Was the incident the result of rogue Revolutionary Guard ship
commanders or part of a deliberate escalation by Iran? That the
incident was announced by the Pentagon is noteworthy, as Iran might
have been expected to toot its own horn, were it proud of the
maneuvers. (Think of the drama it whipped up over the British seamen
captured in the same waterway back in 2007.) This time, the official
line from Tehran is that this was the "normal" kind of bumper-to-bumper
traffic in the strait.
This is the foreign policy parlor game that used to be called
"Kremlinology" during the old Cold War, and has no name at all now. But
all intelligent guessing aside, one thing is clear: as a contentious
symbol in the struggle between reformists and conservatives in Iran,
America remains without peer. In legislative elections scheduled for
March 14, conservative supporters of Iranian President Mahmoud
Ahmadinejad are attempting to maintain their dominance by appealing to
a sense of nationalism -- specifically touting the president's success
in countering U.S. threats and "intimidation." For their part, the
reformists are playing on the suspicions of many Iranians that
Ahmadinejad's provocations risk too much in the service of too little.
While
the reformists have been distracted in recent days by the usual
controversies over who can vote (the conservative parliament just
passed a bill raising the voting age) and which of their candidates can
run (an unelected government body can toss out any candidate deemed to
be insufficiently "qualified"), the conservatives have, appropriately
enough, had their analytic eyes trained on America.
Here's the revealing close to an otherwise windy tract in the January 5 edition of Iran's conservative Jomhuri-ye Eslami:
"Due
to the continuous failures of the Bush administration in Iraq and
Afghanistan, the circumstance is extremely difficult for the
Republicans inside America. The situation is so dramatic in the
Republican camp that an unknown candidate like [Gov. Mike] Huckabee has
won the internal Republican election [referring to the Iowa caucus].
Huckabee's victory sends this message to Bush and his administration
that they have lost their popularity even amongst their own party
members. The Democrats have also faced a similar situation. Due to
their failure to take the Bush administration into account the people
do not trust the main body of the Democrats anymore. ... The victory of
Obama and Huckabee proves the failure of both leaders of the two main
parties in America and a gradual deterioration of America's power in
general."
The purpose of such agit-prop is unmistakable.
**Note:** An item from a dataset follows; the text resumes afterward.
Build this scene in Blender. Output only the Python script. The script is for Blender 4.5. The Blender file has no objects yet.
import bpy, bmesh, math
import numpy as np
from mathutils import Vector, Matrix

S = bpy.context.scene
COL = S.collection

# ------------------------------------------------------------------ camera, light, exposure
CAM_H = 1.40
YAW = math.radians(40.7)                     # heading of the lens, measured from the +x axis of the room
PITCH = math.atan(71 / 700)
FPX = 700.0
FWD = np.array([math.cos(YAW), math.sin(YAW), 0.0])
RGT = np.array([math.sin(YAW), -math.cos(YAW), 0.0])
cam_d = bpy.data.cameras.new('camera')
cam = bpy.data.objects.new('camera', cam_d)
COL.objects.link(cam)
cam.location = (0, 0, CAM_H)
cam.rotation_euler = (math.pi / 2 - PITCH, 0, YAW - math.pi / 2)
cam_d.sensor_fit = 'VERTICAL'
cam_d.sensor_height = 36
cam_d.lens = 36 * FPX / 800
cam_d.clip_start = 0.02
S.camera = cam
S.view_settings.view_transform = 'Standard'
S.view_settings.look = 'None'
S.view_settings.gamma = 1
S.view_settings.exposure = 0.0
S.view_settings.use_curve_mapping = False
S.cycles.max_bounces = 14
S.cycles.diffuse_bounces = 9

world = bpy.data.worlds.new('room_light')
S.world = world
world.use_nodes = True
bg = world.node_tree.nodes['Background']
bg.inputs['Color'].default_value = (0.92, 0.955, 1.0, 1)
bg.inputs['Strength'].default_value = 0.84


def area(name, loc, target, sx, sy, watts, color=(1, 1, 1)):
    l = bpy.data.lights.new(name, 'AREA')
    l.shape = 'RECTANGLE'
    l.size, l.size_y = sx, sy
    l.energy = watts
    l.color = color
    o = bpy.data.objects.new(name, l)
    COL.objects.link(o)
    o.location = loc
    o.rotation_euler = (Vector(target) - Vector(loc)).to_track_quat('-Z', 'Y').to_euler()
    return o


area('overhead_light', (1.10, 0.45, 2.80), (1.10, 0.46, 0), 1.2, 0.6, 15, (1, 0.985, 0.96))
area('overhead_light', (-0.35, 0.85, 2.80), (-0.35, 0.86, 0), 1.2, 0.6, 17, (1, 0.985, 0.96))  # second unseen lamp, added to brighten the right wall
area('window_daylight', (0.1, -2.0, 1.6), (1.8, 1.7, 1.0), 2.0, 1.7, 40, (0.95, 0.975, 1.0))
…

To any
voters worried about American reprisal in the face of Iran's nuclear
policy, the message from Ahmadinejad's forces is that the U.S.
electorate is sure to blink first and change political course -- like a
ship in the strait -- as part of an increasing powerlessness.
Therefore, a tack in the direction of Iran's own "agents of change" in
the legislative elections would be not only unnecessary, but the
renunciation of a great victory. In this light, it's not hard to
understand how the decision to instigate some mischief on the Strait of
Hormuz might have been conceived. And while there's no guarantee such
stunts will continue to work on Iran's voters, Iran's conservatives
must privately be weeping over the coming end to the era of such
ready-made propaganda in the Bush 43 years. Just as we no longer have
an analogue for "Kremlinology," so, too, will they be forced to discard
some expired political language at approximately this time next year.